— Start Collected material —

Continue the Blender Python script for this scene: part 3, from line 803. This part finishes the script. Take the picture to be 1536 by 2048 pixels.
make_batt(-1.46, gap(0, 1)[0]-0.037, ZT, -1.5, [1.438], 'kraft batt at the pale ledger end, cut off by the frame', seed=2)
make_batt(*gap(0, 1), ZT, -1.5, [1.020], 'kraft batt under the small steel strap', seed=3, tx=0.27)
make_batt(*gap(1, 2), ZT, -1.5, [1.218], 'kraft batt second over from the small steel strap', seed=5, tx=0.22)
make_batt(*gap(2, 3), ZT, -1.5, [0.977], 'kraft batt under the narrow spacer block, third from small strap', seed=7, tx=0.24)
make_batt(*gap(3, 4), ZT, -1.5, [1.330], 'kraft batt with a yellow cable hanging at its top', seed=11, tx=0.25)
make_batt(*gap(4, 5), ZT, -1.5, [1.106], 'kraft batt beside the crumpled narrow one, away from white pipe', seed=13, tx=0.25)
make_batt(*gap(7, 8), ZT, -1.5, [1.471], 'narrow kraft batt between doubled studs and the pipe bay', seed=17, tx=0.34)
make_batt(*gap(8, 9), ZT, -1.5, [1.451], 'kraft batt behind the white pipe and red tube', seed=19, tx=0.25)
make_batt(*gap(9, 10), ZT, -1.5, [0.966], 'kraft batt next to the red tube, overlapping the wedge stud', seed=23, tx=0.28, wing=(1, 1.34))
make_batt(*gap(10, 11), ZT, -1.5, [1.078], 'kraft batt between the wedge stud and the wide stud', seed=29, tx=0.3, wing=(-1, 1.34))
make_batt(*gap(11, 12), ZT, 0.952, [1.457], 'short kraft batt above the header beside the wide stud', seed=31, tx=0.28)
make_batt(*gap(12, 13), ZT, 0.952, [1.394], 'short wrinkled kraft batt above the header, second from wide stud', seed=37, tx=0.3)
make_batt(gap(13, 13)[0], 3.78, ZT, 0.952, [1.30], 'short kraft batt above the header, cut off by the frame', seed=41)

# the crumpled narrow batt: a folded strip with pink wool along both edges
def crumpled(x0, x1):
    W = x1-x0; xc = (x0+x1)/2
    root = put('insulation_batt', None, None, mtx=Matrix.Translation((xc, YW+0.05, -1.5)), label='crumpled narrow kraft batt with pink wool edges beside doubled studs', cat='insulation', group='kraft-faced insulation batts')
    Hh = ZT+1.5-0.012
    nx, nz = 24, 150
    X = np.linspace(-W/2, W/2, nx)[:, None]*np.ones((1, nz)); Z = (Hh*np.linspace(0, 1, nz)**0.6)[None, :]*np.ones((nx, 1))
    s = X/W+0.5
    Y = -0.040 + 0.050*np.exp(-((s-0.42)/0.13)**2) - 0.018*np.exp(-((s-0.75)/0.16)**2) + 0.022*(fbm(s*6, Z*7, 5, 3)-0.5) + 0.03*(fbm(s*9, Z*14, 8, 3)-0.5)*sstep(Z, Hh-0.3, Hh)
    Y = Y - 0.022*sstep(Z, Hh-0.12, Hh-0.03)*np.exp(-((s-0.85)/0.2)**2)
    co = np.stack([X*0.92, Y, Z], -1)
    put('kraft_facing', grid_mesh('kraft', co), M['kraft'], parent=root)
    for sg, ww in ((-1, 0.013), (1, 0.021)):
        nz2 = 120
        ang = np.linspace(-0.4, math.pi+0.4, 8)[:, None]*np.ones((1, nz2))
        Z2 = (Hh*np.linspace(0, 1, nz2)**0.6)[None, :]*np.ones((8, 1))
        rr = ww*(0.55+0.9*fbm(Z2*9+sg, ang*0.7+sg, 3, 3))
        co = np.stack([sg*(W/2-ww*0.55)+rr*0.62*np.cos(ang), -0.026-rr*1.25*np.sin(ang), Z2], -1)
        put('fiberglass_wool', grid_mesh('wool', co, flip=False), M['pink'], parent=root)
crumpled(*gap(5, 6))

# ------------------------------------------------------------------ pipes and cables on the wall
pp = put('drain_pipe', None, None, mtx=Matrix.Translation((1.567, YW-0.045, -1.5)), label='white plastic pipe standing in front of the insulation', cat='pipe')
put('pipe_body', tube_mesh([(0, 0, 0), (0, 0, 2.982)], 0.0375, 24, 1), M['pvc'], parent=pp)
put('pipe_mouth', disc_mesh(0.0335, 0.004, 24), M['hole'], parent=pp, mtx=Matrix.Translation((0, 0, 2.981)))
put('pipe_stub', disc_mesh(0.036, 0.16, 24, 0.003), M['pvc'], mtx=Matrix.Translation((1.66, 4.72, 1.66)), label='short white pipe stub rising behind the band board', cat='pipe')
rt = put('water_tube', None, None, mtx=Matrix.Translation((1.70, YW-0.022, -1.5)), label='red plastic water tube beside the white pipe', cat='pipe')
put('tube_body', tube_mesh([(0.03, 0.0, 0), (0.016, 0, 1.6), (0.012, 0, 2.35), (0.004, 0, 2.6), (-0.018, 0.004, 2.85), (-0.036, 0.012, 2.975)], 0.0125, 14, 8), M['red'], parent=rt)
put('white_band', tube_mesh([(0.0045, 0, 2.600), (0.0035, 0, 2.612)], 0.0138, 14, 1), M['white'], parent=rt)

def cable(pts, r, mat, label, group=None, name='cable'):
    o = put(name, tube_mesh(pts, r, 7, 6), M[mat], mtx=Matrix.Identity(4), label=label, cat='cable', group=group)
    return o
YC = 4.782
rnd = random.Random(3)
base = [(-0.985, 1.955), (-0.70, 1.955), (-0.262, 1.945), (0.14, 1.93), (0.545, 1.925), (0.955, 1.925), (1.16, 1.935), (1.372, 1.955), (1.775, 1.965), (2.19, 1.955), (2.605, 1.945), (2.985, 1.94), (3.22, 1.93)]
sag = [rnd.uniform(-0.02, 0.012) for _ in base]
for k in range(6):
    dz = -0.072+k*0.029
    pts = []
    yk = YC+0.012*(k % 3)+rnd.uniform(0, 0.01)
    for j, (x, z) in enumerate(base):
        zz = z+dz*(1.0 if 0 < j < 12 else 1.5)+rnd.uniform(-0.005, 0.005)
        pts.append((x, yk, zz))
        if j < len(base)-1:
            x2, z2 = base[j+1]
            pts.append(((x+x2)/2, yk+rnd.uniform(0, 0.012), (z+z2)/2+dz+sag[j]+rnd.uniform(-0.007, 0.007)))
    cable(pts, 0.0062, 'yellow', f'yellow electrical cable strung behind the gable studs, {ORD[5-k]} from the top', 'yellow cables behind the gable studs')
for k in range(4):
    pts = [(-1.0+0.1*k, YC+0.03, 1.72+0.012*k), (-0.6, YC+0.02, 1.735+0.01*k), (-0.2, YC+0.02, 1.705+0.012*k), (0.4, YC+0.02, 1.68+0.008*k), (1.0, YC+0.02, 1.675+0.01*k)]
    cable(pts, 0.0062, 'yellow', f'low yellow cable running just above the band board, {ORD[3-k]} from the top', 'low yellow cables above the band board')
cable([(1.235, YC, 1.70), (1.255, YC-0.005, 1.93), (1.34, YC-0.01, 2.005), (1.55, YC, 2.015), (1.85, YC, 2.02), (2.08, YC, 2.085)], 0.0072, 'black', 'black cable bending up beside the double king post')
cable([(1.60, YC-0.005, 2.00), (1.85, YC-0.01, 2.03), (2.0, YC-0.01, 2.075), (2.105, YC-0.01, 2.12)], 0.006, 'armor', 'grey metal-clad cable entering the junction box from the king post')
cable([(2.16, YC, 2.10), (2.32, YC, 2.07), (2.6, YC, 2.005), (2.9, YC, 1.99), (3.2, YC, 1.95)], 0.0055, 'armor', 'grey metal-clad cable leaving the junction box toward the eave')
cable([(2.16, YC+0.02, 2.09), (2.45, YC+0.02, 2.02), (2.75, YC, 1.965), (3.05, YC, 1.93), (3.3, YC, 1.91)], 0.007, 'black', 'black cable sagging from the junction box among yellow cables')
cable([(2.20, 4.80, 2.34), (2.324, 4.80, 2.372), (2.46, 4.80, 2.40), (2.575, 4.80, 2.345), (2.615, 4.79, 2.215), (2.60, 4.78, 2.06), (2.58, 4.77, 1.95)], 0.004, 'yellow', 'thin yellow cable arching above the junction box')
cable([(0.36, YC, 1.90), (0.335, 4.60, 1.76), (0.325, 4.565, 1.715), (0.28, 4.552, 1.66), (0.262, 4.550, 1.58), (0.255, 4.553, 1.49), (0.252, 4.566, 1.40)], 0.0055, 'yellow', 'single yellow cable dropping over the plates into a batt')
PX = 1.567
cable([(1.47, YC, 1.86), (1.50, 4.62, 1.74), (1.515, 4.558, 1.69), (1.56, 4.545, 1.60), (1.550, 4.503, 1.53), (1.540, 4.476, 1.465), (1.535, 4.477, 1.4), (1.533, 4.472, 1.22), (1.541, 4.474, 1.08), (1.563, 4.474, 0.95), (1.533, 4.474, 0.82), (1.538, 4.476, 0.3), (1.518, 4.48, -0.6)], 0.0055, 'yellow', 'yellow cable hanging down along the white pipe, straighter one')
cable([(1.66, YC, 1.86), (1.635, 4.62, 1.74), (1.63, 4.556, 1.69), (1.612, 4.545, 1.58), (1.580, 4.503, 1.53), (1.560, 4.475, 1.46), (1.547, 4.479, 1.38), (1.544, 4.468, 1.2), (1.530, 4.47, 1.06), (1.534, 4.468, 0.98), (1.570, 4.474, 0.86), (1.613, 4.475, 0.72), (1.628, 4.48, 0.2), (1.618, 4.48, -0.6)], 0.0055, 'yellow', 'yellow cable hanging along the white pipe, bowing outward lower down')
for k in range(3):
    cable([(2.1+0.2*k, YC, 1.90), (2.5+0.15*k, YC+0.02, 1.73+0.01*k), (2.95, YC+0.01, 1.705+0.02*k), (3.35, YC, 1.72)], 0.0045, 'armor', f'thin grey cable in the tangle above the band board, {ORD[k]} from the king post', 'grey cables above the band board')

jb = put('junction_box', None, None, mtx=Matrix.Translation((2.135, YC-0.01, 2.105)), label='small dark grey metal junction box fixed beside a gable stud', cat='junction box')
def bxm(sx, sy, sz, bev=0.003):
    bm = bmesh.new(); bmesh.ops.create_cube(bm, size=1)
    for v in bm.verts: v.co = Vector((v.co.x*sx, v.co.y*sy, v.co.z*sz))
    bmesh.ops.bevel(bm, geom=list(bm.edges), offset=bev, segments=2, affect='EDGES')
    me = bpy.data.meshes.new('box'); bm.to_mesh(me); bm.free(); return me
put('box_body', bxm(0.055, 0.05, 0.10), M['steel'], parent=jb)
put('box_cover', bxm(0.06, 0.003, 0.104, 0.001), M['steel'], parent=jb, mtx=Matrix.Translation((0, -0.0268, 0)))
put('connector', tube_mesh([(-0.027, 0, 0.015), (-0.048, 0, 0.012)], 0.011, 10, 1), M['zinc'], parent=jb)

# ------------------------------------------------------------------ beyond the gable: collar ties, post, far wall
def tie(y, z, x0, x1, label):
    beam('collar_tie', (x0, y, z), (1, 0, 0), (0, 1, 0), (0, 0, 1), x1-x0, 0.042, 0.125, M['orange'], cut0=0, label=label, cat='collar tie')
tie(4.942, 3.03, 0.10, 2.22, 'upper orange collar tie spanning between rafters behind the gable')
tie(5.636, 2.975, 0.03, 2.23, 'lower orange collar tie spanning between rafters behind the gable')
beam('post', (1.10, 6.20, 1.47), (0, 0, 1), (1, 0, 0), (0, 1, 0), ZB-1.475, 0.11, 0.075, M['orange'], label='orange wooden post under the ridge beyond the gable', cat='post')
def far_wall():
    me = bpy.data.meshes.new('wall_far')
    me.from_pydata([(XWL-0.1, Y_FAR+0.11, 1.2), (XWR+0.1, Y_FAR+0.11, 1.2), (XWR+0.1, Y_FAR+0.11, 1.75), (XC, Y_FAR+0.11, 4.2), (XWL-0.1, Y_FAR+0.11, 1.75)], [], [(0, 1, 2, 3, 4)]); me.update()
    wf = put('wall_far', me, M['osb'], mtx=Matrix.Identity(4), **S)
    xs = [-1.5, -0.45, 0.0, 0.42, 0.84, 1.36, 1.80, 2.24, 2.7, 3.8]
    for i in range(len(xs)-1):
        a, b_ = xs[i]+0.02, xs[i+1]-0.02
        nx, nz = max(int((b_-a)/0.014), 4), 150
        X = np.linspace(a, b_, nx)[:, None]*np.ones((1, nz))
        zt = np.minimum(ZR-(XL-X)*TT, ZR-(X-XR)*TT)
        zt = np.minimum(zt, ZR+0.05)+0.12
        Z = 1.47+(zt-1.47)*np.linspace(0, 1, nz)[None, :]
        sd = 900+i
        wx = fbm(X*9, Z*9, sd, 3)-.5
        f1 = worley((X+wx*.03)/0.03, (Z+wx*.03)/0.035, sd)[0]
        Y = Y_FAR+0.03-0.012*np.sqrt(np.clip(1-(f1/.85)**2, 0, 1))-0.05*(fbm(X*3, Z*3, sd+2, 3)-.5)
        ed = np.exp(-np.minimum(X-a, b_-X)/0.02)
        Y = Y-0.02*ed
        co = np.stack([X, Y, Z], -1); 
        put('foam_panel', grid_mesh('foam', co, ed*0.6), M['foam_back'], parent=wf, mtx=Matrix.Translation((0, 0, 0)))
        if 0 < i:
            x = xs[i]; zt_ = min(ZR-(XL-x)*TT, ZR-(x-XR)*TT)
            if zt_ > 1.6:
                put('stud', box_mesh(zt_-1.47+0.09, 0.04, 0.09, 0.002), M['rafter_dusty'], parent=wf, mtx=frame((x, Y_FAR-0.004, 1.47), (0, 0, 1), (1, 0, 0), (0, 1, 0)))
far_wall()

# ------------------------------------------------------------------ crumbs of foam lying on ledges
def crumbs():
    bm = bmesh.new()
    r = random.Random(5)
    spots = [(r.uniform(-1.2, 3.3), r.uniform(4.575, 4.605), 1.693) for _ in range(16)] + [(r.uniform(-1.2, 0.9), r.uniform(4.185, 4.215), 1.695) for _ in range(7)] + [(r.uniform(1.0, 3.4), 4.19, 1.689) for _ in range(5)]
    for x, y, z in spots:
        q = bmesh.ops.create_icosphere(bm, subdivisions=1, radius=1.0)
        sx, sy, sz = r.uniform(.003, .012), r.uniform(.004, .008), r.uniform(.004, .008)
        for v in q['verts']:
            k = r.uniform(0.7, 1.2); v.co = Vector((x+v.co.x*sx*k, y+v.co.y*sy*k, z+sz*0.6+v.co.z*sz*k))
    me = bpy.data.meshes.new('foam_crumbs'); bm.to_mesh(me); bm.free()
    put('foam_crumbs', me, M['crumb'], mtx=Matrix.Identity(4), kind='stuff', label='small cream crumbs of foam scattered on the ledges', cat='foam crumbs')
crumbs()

— End Collected material —

*Problem statement*. Only the lines from the one containing "mtx=Matrix.Translation((0, 0, 0)))" through the end of the material should be reproduced, exactly, with both ends included.

*Result for this task*.
        put('foam_panel', grid_mesh('foam', co, ed*0.6), M['foam_back'], parent=wf, mtx=Matrix.Translation((0, 0, 0)))
        if 0 < i:
            x = xs[i]; zt_ = min(ZR-(XL-x)*TT, ZR-(x-XR)*TT)
            if zt_ > 1.6:
                put('stud', box_mesh(zt_-1.47+0.09, 0.04, 0.09, 0.002), M['rafter_dusty'], parent=wf, mtx=frame((x, Y_FAR-0.004, 1.47), (0, 0, 1), (1, 0, 0), (0, 1, 0)))
far_wall()

# ------------------------------------------------------------------ crumbs of foam lying on ledges
def crumbs():
    bm = bmesh.new()
    r = random.Random(5)
    spots = [(r.uniform(-1.2, 3.3), r.uniform(4.575, 4.605), 1.693) for _ in range(16)] + [(r.uniform(-1.2, 0.9), r.uniform(4.185, 4.215), 1.695) for _ in range(7)] + [(r.uniform(1.0, 3.4), 4.19, 1.689) for _ in range(5)]
    for x, y, z in spots:
        q = bmesh.ops.create_icosphere(bm, subdivisions=1, radius=1.0)
        sx, sy, sz = r.uniform(.003, .012), r.uniform(.004, .008), r.uniform(.004, .008)
        for v in q['verts']:
            k = r.uniform(0.7, 1.2); v.co = Vector((x+v.co.x*sx*k, y+v.co.y*sy*k, z+sz*0.6+v.co.z*sz*k))
    me = bpy.data.meshes.new('foam_crumbs'); bm.to_mesh(me); bm.free()
    put('foam_crumbs', me, M['crumb'], mtx=Matrix.Identity(4), kind='stuff', label='small cream crumbs of foam scattered on the ledges', cat='foam crumbs')
crumbs()